== Given request ==
Beginning with the opening line of the entries, return every line through the one containing "COL = SC.collection", both included, and nothing else. Omit pictures.

◇ ◇ ◇ ◇ ◇ ◇ ◇

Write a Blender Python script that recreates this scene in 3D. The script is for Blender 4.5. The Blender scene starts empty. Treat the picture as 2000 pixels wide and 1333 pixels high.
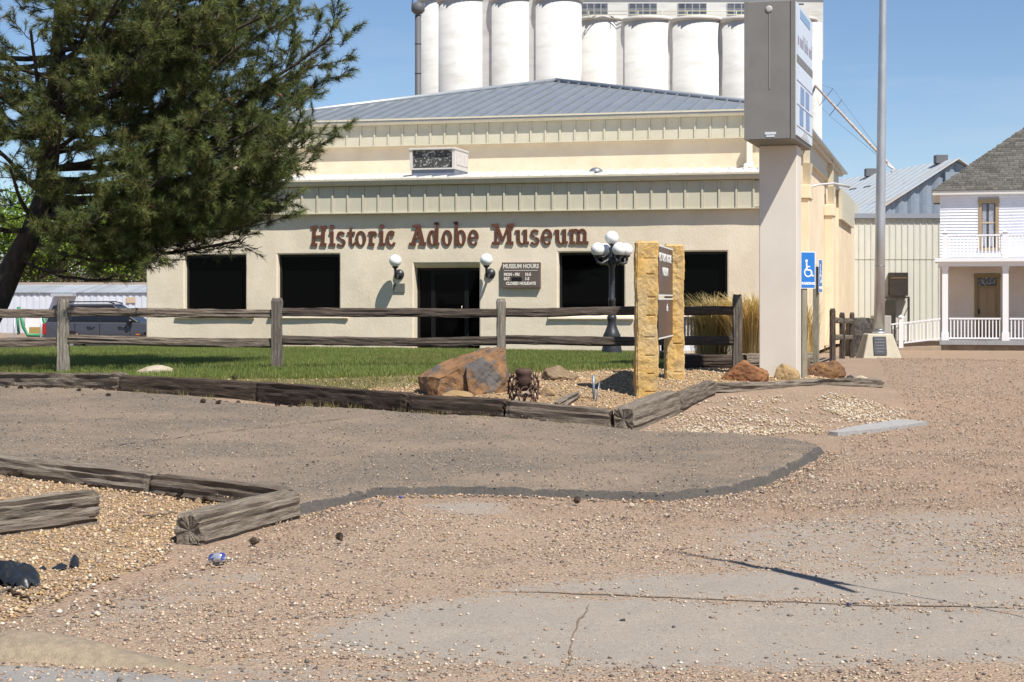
import bpy, bmesh, math, random
import numpy as np
from mathutils import Vector, Matrix, noise as mnoise

random.seed(7); rng = np.random.default_rng(11)
SC = bpy.context.scene
COL = SC.collection

# ------------------------------------------------------------------ camera, sky, sun
CAM_Z = 1.6; F = 3300.0; HOR = 585.0          # focal length and horizon in photo pixels (2000 wide)
cd = bpy.data.cameras.new('camera'); cam = bpy.data.objects.new('camera', cd); COL.objects.link(cam)
cam.location = (0, 0, CAM_Z); cam.rotation_euler = (math.pi/2, 0, 0)
cd.sensor_width = 36; cd.lens = 36*F/2000; cd.shift_y = -(666.5-HOR)/2000
cd.clip_start = 0.1; cd.clip_end = 4000
SC.camera = cam
SUN_EL = math.radians(56.5); SX, SY = 0.57, -0.822
wd = bpy.data.worlds.new('World'); SC.world = wd; wd.use_nodes = True
wn, wl = wd.node_tree.nodes, wd.node_tree.links
wn.clear()
sky = wn.new('ShaderNodeTexSky'); sky.sky_type = 'NISHITA'; sky.sun_disc = False
sky.sun_elevation = SUN_EL; sky.sun_rotation = math.atan2(SX, SY)
sky.altitude = 1800; sky.air_density = 1.0; sky.dust_density = 0.25; sky.ozone_density = 4.0
wb = wn.new('ShaderNodeBackground'); wb.inputs['Strength'].default_value = 0.085
wo = wn.new('ShaderNodeOutputWorld')
tc = wn.new('ShaderNodeTexCoord'); mp = wn.new('ShaderNodeMapping'); mp.inputs['Scale'].default_value = (1.6, 1.6, 11)
mp.inputs['Rotation'].default_value = (0.08, -0.1, 0.4)
cn = wn.new('ShaderNodeTexNoise'); cn.inputs['Scale'].default_value = 2.2; cn.inputs['Detail'].default_value = 7; cn.inputs['Roughness'].default_value = 0.62
cr = wn.new('ShaderNodeValToRGB'); cr.color_ramp.elements[0].position = 0.5; cr.color_ramp.elements[1].position = 0.85
cr.color_ramp.elements[0].color = (0, 0, 0, 1); cr.color_ramp.elements[1].color = (.30, .30, .30, 1)
mx = wn.new('ShaderNodeMixRGB'); mx.inputs['Color2'].default_value = (6.0, 6.4, 7.0, 1)
wl.new(tc.outputs['Generated'], mp.inputs['Vector']); wl.new(mp.outputs[0], cn.inputs['Vector'])
wl.new(cn.outputs['Fac'], cr.inputs['Fac']); wl.new(cr.outputs[0], mx.inputs['Fac'])
wl.new(sky.outputs[0], mx.inputs['Color1']); wl.new(mx.outputs[0], wb.inputs['Color']); wl.new(wb.outputs[0], wo.inputs['Surface'])
sd = bpy.data.lights.new('sun', 'SUN'); sun = bpy.data.objects.new('sun', sd); COL.objects.link(sun)
sd.energy = 4.8; sd.angle = math.radians(0.53); sd.color = (1.0, 0.955, 0.88)
sdir = Vector((SX*math.cos(SUN_EL), SY*math.cos(SUN_EL), math.sin(SUN_EL)))
sun.rotation_euler = sdir.to_track_quat('Z', 'Y').to_euler(); sun.location = (20, -30, 40)
vs = SC.view_settings; vs.view_transform = 'Standard'; vs.look = 'None'; vs.exposure = 0.48; vs.gamma = 1.0; vs.use_curve_mapping = False

# ------------------------------------------------------------------ helpers
def P(px, py, d):
    """world point seen at photo pixel (px, py) at depth d"""
    return Vector(((px-1000)/F*d, d, CAM_Z-(py-HOR)/F*d))
def PX(px, d): return (px-1000)/F*d
def PZ(py, d): return CAM_Z-(py-HOR)/F*d
def lin(r, g, b, k=1.0):
    c = []
    for v in (r, g, b):
        v /= 255.0
        c.append((v/12.92 if v <= .04045 else ((v+.055)/1.055)**2.4)*k)
    return tuple(c)
def rgba(c): return (c[0], c[1], c[2], 1)

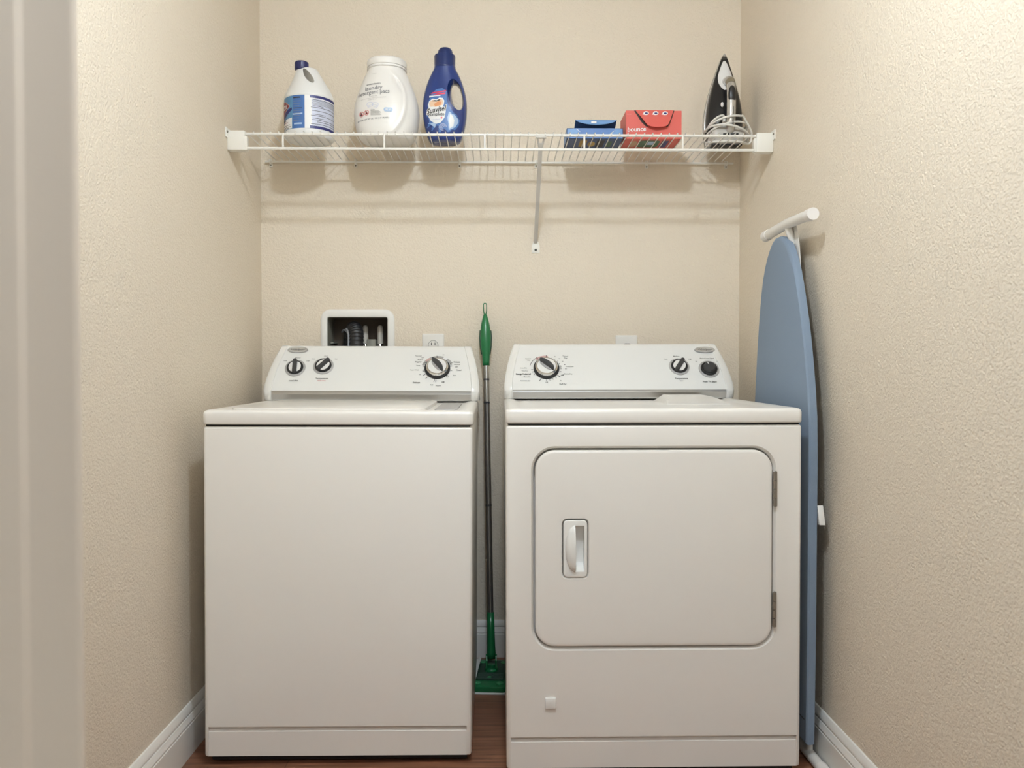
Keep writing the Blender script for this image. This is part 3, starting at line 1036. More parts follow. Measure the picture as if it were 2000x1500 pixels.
# logo: dark red chevron shield with white letters, navy wedge and white lower corner
def lz(u, v):
    return jl(rad(u), v, .0009)
m.mi = 2
m.blob(lz, [(-118, .0230), (-30, .0230), (-30, .0560), (-52, .0545), (-75, .036), (-118, .035)], 8, 8)
m.mi = 3
m.blob(lambda u, v: jl(rad(u), v, .0010), [(-118, .0660), (-76, .0480), (-30, .0800), (-30, .0880), (-75, .0650), (-118, .0780)], 8, 8)
m.mi = 7
m.blob(lambda u, v: jl(rad(u), v, .0012), [(-118, .113), (-74, .1165), (-52, .1090), (-37, .0950), (-37, .0915), (-52, .0800), (-74, .0645), (-118, .0640)], 8, 8)
m.mi = 6
m.blob(lambda u, v: jl(rad(u), v, .0014), [(-118, .112), (-74, .1150), (-53, .1076), (-39.5, .0950), (-39.5, .0920), (-53, .0812), (-74, .0662), (-118, .066)], 8, 8)
m.mi = 2
m.text('CLOROX', .0205, lambda u, v: jl(rad(-74) + u / .0776, .0915 + v, .0026), bold=.0005, width=.92)
m.mi = 5
m.text('Bleach', .0085, lambda u, v: jl(rad(-60) + u / .0776, .0505 + v, .0014), bold=.0003)
m.mi = 6
jdeg(-72, -44, .0430, .0445, .0014, 4)
m.mi = 5
for z, b in ((.0340, -36), (.0285, -33), (.0250, -40)):
    jdeg(-80, b, z, z + .0013, .0014, 4)
m.build('label', ['skyblue', 'midblue', 'white', 'navy', 'lavender', 'ink', 'maroon', 'pinkink', 'greyink', 'paleblue'], jug, recalc=False, weld=False, sharp=None)

# ---- tub of detergent pacs
TX, TY = -.3620, 2.6980
tub = thing('detergent_tub', 'round shouldered white tub of laundry detergent pacs on the wire shelf', 'detergent', (TX, TY, DECK))
tw = [(.0, .0720), (.003, .0800), (.010, .0870), (.025, .0945), (.05, .1010), (.075, .1045), (.10, .1045), (.13, .0990), (.16, .0897), (.185, .0800), (.205, .0715), (.218, .0655), (.226, .0610), (.232, .0590)]
td = [(.0, .076), (.003, .081), (.010, .084), (.025, .086), (.05, .087), (.09, .086), (.13, .080), (.16, .073), (.19, .067), (.218, .060), (.232, .0585)]
def sup(a, b, t, n):
    c_, s_ = cos(t), sin(t)
    return a * math.copysign(abs(c_) ** (2 / n), c_), b * math.copysign(abs(s_) ** (2 / n), s_)
def grip_offset(x, z):
    """Moulded grip: a hollow near the right shoulder and a raised swoosh sweeping down below it."""
    rx, rz = (x + .020) / .087, (z - .110) / .112
    q = math.hypot(rx, rz)
    ang = math.atan2(rz, rx)
    w = max(0.0, min(1.0, (1.25 - abs(ang)) / .35))
    d = (q - 1) * .087
    o = w * .0026 * math.exp(-(d / .0040) ** 2)
    if d > 0:
        o -= w * .0040 * (1 - math.exp(-(d / .006) ** 2)) * math.exp(-(d / .022) ** 2)
    return o - .0085 * math.exp(-((x - .041 + (z - .178) * .45) / .0105) ** 2 - ((z - .178) / .024) ** 2)
def tub_front(x, z, lift=0.0):
    a, b = lerp(tw, z), lerp(td, z)
    k = max(0.0, 1 - abs(x / a) ** 2.25) ** (1 / 2.25)
    return Vector((TX + x, TY - b * k - lift, DECK + z))
m = MB()
zs = [0, .0015, .003, .006, .010] + [.014 + .004 * i for i in range(52)] + [.226, .229, .232]
rs = []
for z in zs:
    a, b = lerp(tw, z), lerp(td, z)
    ring = []
    for k in range(144):
        x, y = sup(a, b, 2 * pi * k / 144, 2.25)
        if y < 0:
            y -= grip_offset(x, z) * min(1, -y / (.3 * b))
        ring.append((TX + x, TY + y, DECK + z))
    rs.append(ring)
m.rings(rs)
m.build('tub_body', 'tub', tub, sharp=None)
m = MB()
m.lathe([(.0585, .229), (.0620, .2295), (.0640, .231), (.0640, .2335), (.0615, .2345), (.0610, .2375), (.0640, .2385), (.0640, .254), (.0625, .2585), (.0590, .2615), (.001, .2630)], (TX, TY, DECK), 64)
m.build('lid', 'tub', tub, sharp=40)
m = MB()
def ttxt(s, x, z, size, mi=0, b=0.0, **k):
    m.mi = mi
    m.text(s, size, lambda u, v: tub_front(x + u, z + v + u * .06, .0012), bold=b, **k)
ttxt('amazonbasics', -.0335, .1690, .0085, 1, .0001)
ttxt('laundry', -.0330, .1545, .0190, 1, .0002)
ttxt('detergent pacs', -.0340, .1400, .0190, 1, .0002, width=.93)
ttxt('free & clear', -.0330, .1270, .0055, 2)
ttxt('no dyes, no perfumes, cleans in all temperatures', -.0360, .1210, .0045, 2)
ttxt('compare & save', -.0360, .1160, .0045, 2)
ttxt('TOUCH', -.0320, .2030, .0040, 2)
m.build('label_lettering', ['ink', 'greyink', 'dialgrey'], tub, recalc=False, weld=False, sharp=None)
m = MB()
def tdisc(x, z, r0, r1, lift, n=28):
    m.rings([[tub_front(x + r * cos(2 * pi * k / n), z + r * sin(2 * pi * k / n), lift) for k in range(n)] for r in (r0, r1)], cap0=False, cap1=False)
m.mi = 3
for x, z in ((-.0715, .0720), (-.0540, .0745)):
    tdisc(x, z, .0066, .0080, .0014)
    m.blob(lambda u, v: tub_front(u, v, .0014), [(x - .0052, z + .0036), (x - .0040, z + .0050), (x + .0052, z - .0036), (x + .0040, z - .0050)], 2)
m.mi = 0
for x, z in ((-.0715, .0720), (-.0540, .0745)):
    m.blob(lambda u, v: tub_front(u, v, .0012), ellipse(x - .0008, z + .0028, .0020, .0020, 12), 2)
    m.blob(lambda u, v: tub_front(u, v, .0012), [(x - .0042, z - .0040), (x + .0010, z - .0045), (x + .0036, z - .0010), (x + .001, z + .0012), (x - .0028, z + .0010)], 2)
m.build('warning_symbols', ['ink', 'ink', 'ink', 'redink'], tub, recalc=False, weld=False, sharp=None)
m = MB()
m.mi = 1
m.patch(lambda u, v: tub_front(u, v, .0012), -.0410, -.0275, .0810, .0825, 4, 1)
m.mi = 2
for i in range(6):
    m.patch(lambda u, v: tub_front(u, v, .0012), -.0410, -.006 - .004 * (i % 3), .0655 + i * .0026, .0666 + i * .0026, 6, 1)
m.build('warning_lines', ['ink', 'greyink', 'dialgrey'], tub, recalc=False, weld=False, sharp=None)
m = MB()
m.mi = 4
m.blob(lambda u, v: tub_front(u, v, .0013), rrect(.0010, .0290, .0760, .0890, .0062), 3)
m.mi = 5
m.text('42 ct', .0090, lambda u, v: tub_front(.0150 + u, .0825 + v, .0018), bold=.0002)
m.build('count_badge', ['ink', 'greyink', 'dialgrey', 'redink', 'paleblue', 'white'], tub, recalc=False, weld=False, sharp=None)
m = MB()
ttxt('42 PACS, NET WT 23.7 OZ (1.47 LB) 672 g', -.0340, .0545, .0058, 1, .0001)
m.build('weight_line', ['ink', 'greyink'], tub, recalc=False, weld=False, sharp=None)
m = MB()
# pale outline drawing of the pacs
m.mi = 6
for x, z, a, b in ((-.043, .1000, .011, .0080), (-.026, .0985, .011, .0075), (-.034, .0925, .017, .0060)):
    m.rings([[tub_front(x + a * k * cos(t), z + b * k * sin(t), .0012) for t in [2 * pi * i / 24 for i in range(24)]] for k in (.86, 1.0)], cap0=False, cap1=False)
m.build('pacs_drawing', ['ink', 'greyink', 'dialgrey', 'redink', 'paleblue', 'white', 'lavender'], tub, recalc=False, weld=False, sharp=None)

# ---- blue fabric softener bottle
FX, FY = -.1745, 2.6980
soft = thing('fabric_softener_bottle', 'blue fabric softener bottle with a loop handle on the wire shelf', 'fabric softener', (FX, FY, DECK))
fw = [(.0, .0450), (.004, .0500), (.012, .0545), (.030, .0605), (.06, .0675), (.09, .0710), (.12, .0716), (.15, .0685), (.18, .0610), (.205, .0520), (.222, .0440), (.236, .0365), (.246, .0335)]
fd = [(.0, .036), (.004, .041), (.012, .044), (.05, .047), (.10, .046), (.15, .041), (.19, .036), (.22, .0335), (.246, .0325)]
def soft_front(x, z, lift=0.0):
    a, b = lerp(fw, z), lerp(fd, z)
    k = max(0.0, 1 - abs(min(1, abs(x / a))) ** 2.3) ** (1 / 2.3)
    return Vector((FX + x, FY - b * k - lift, DECK + z))
m = MB()
zs = [0, .002, .004, .007, .012] + [.018 + .006 * i for i in range(37)] + [.240, .246]
m.rings([[(FX + x, FY + y, DECK + z) for x, y in [sup(lerp(fw, z), lerp(fd, z), 2 * pi * k / 72, 2.3) for k in range(72)]] for z in zs])
body = m.build('bottle_body', 'softblue', soft, sharp=None)
c = MB()
hole = ellipse(.0390, .1480, .0165, .0440, 40, rad(10))
hx, hz = .0390, .1480
c.rings([[(FX + hx + (x - hx) * k, FY + y, DECK + hz + (z - hz) * (1 + (k - 1) * .35)) for x, z in hole]
         for y, k in ((-.070, 2.5), (-.040, 1.62), (-.030, 1.38), (-.018, 1.12), (-.006, 1.0), (.006, 1.0), (.018, 1.12), (.030, 1.38), (.040, 1.62), (.070, 2.5))])
cut(body, c, sharp=40)
m = MB()
m.lathe([(.0325, .240), (.0350, .2405), (.0352, .243), (.0345, .2455), (.0340, .248), (.0345, .2790), (.0335, .2815), (.0300, .2825)], (FX + .0, FY, DECK), 48)
m.lathe([(.0245, .281), (.0240, .2905), (.0222, .2975), (.0180, .3025), (.0100, .3050), (.001, .3055)], (FX + .0015, FY - .004, DECK), 40)
m.build('cap', 'softcap', soft, sharp=40)
m = MB()
def sf(l):
    return lambda u, v: soft_front(u, v, l)
lab = [(-.0560, .0420), (-.0400, .0300), (-.0150, .0240), (.0150, .0245), (.0360, .0330), (.0470, .0480), (.0490, .0640), (.0400, .0800), (.0240, .0930), (.0140, .1100), (.0085, .1280), (.0085, .1560), (-.0060, .1660), (-.0260, .1620), (-.0420, .1460), (-.0520, .1200), (-.0570, .0850)]
m.mi = 0; m.blob(sf(.0005), lab, 10)
m.mi = 1; m.blob(sf(.0008), [(.0150, .0300), (.0350, .0400), (.0450, .0560), (.0440, .0680), (.0340, .0790), (.0160, .0900), (.0110, .0700)], 6)
m.mi = 2; m.blob(sf(.0010), [(.0180, .0360), (.0300, .0440), (.0330, .0620), (.0280, .0760), (.0190, .0830), (.0160, .0600)], 4)
m.mi = 1; m.blob(sf(.0008), [(-.0530, .0560), (-.0300, .0380), (-.0260, .0480), (-.0300, .0560)], 4)
m.mi = 3
m.blob(sf(.0009), [(-.0440, .1480), (-.0360, .1535), (.0060, .1595), (.0060, .1545), (-.0200, .1510)], 4)
m.blob(sf(.0009), [(-.0420, .1440), (-.0200, .1490), (.0050, .1515), (.0040, .1455), (-.0200, .1445)], 4)
m.mi = 4
m.blob(sf(.0011), [(-.0480, .1425), (-.0150, .1430), (-.0100, .1400), (-.0480, .1370)], 4)
heart = [(-.0235, .1290), (-.0150, .1345), (-.0040, .1330), (.0010, .1240), (-.0010, .1100), (-.0060, .1000), (.0060, .0900), (.0020, .0700), (-.0100, .0540), (-.0250, .0500), (-.0420, .0600), (-.0520, .0780), (-.0560, .0920), (-.0490, .1000), (-.0520, .1130), (-.0480, .1250), (-.0370, .1320)]
m.mi = 4; m.blob(sf(.0014), heart, 8)
m.mi = 5; m.blob(sf(.0019), [(-.0235, .1250), (-.0150, .1300), (-.0050, .1280), (-.0030, .1200), (-.0050, .1100), (-.0250, .1040), (-.0440, .1060), (-.0480, .1150), (-.0450, .1230), (-.0360, .1275)], 5)
m.mi = 6; m.blob(sf(.0022), [(-.0330, .1130), (-.0180, .1230), (-.0080, .1200), (-.0100, .1100), (-.0280, .1060)], 4)
m.mi = 7; m.blob(sf(.0024), [(-.0400, .1235), (-.0300, .1265), (-.0230, .1240), (-.0150, .1285), (-.0110, .1260), (-.0240, .1215)], 3)
m.mi = 4
m.text('Suavitel', .0235, lambda u, v: soft_front(-.0255 + u, .0945 + v + u * .16, .0026), shear=.18, bold=.0022, width=.86)
m.mi = 7
m.text('Suavitel', .0235, lambda u, v: soft_front(-.0255 + u, .0945 + v + u * .16, .0031), shear=.18, bold=.0005, width=.86)
m.mi = 8
m.text('complete', .0145, lambda u, v: soft_front(-.0250 + u, .0805 + v, .0024), shear=.15, bold=.0003, width=.95)
m.mi = 9
m.text('soft & fresh', .0060, lambda u, v: soft_front(-.0270 + u, .0640 + v, .0024), bold=.0001)
m.mi = 3
m.blob(sf(.0024), ellipse(-.0080, .0690, .0030, .0030, 10), 2)
m.mi = 9
for k in range(3):
    t0 = .0030 + .0034 * k
    m.rings([[soft_front(-.004 + r * cos(a) * 1.1, .0400 + r * sin(a), .0014) for a in [2 * pi * i / 24 for i in range(20)]] for r in (t0, t0 + .0010)], closed=False, cap0=False, cap1=False)
m.build('label', ['midblue', 'paleblue', 'white', 'red', 'white', 'peach', 'orange', 'ink', 'charcoal', 'lavender'], soft, recalc=False, weld=False, sharp=None)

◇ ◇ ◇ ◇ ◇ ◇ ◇

== Result of this exercise ==
Write a Blender Python script that recreates this scene in 3D. The script is for Blender 4.5. The Blender scene starts empty. Treat the picture as 2000 pixels wide and 1333 pixels high.
import bpy, bmesh, math, random
import numpy as np
from mathutils import Vector, Matrix, noise as mnoise

random.seed(7); rng = np.random.default_rng(11)
SC = bpy.context.scene
COL = SC.collection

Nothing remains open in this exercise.